HOLLY MEREDITH HOLLY MEREDITH

Finding Our Way Through the Wild

It all begins with an idea.

My daughter was born in the spring of 2020, in a world that had suddenly closed in on itself. Every moment of early parenthood felt both tender and heavy with the weight of the unknown. Like so many others navigating motherhood during that time, I was searching for something steady, something to ground us when everything else felt uncertain.

For me, that was the forest.

Nature had always been my refuge growing up—a place where I could breathe deeply, where the world felt stabilizing instead of overwhelming. So when life became a series of unknowns, it only made sense to return to what I knew. Eleven days after she was born, we packed her up and hit the trail for the first time. It was a short hike, a slow one, but it was a beginning. And from there, we just kept going.

Her first year wasn’t marked by monthly milestone blankets or posed photoshoots. Instead, we saw her grow in the rhythm of the forest—the trails beneath us, the trees overhead, the quiet sense of time moving forward. She was always snug against her dad in the carrier, taking it all in as we hiked together.

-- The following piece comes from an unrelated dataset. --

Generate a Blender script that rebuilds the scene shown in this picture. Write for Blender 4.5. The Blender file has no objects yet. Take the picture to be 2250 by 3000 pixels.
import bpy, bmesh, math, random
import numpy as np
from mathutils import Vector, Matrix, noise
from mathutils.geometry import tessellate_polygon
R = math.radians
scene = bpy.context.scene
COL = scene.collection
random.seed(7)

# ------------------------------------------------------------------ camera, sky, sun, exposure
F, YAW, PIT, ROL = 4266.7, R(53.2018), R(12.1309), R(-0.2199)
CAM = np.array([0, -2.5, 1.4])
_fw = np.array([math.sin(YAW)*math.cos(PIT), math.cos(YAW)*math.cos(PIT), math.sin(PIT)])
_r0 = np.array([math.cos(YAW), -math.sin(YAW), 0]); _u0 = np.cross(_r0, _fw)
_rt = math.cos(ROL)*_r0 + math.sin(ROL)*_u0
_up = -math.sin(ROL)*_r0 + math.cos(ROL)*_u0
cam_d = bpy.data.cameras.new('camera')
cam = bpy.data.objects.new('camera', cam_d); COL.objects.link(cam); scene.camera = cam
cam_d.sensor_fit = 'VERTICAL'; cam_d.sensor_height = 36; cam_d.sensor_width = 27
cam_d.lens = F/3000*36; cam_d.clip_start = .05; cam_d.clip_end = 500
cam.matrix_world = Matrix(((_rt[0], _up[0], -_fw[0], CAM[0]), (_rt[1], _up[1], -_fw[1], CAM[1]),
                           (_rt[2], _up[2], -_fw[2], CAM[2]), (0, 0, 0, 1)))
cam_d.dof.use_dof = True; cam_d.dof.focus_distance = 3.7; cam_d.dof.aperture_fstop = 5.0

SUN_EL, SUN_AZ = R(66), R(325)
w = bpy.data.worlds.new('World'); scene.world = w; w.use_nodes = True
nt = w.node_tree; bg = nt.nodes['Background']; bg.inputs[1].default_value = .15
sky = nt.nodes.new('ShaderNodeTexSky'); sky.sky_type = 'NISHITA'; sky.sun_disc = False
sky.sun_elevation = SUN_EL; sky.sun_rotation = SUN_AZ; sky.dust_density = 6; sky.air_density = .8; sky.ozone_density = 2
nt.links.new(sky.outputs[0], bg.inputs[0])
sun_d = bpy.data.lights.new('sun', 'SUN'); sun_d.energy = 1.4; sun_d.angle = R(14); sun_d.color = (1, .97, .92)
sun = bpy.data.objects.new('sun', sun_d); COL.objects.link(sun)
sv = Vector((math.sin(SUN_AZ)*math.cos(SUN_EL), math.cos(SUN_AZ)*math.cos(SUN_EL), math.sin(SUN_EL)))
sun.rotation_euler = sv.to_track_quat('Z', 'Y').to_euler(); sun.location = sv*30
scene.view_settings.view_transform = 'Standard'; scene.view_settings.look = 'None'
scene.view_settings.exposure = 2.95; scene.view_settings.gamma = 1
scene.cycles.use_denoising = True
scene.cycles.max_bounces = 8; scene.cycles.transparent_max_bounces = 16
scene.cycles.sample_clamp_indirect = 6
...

Some days, the hikes were about adventure. Other days, they were about survival. A way to step outside of the stress, the exhaustion, the isolation that came with raising a baby in a world that felt like it had stopped spinning. The trees were steady when I felt unsteady. The open air gave us space when the walls at home felt confining. The rhythm of walking—one foot in front of the other—became its own kind of meditation, a reminder that forward motion, no matter how slow, was still movement.

Looking back at those early months, I see now that what we were really doing was laying a foundation—for all of us. For a childhood spent outdoors, for a connection to nature that would grow alongside her. And for us, as new parents finding our way, those hikes were proof that even in the hardest seasons, something as simple as being outside can give you exactly what you need to keep going.

Now, five years later, the forest is still where we return. It’s where she runs ahead on the trail, where she collects acorns and spots birds, where she reminds me to slow down and notice the little things. It’s where we find our rhythm as a family.

And it all started with that first step, eleven days in.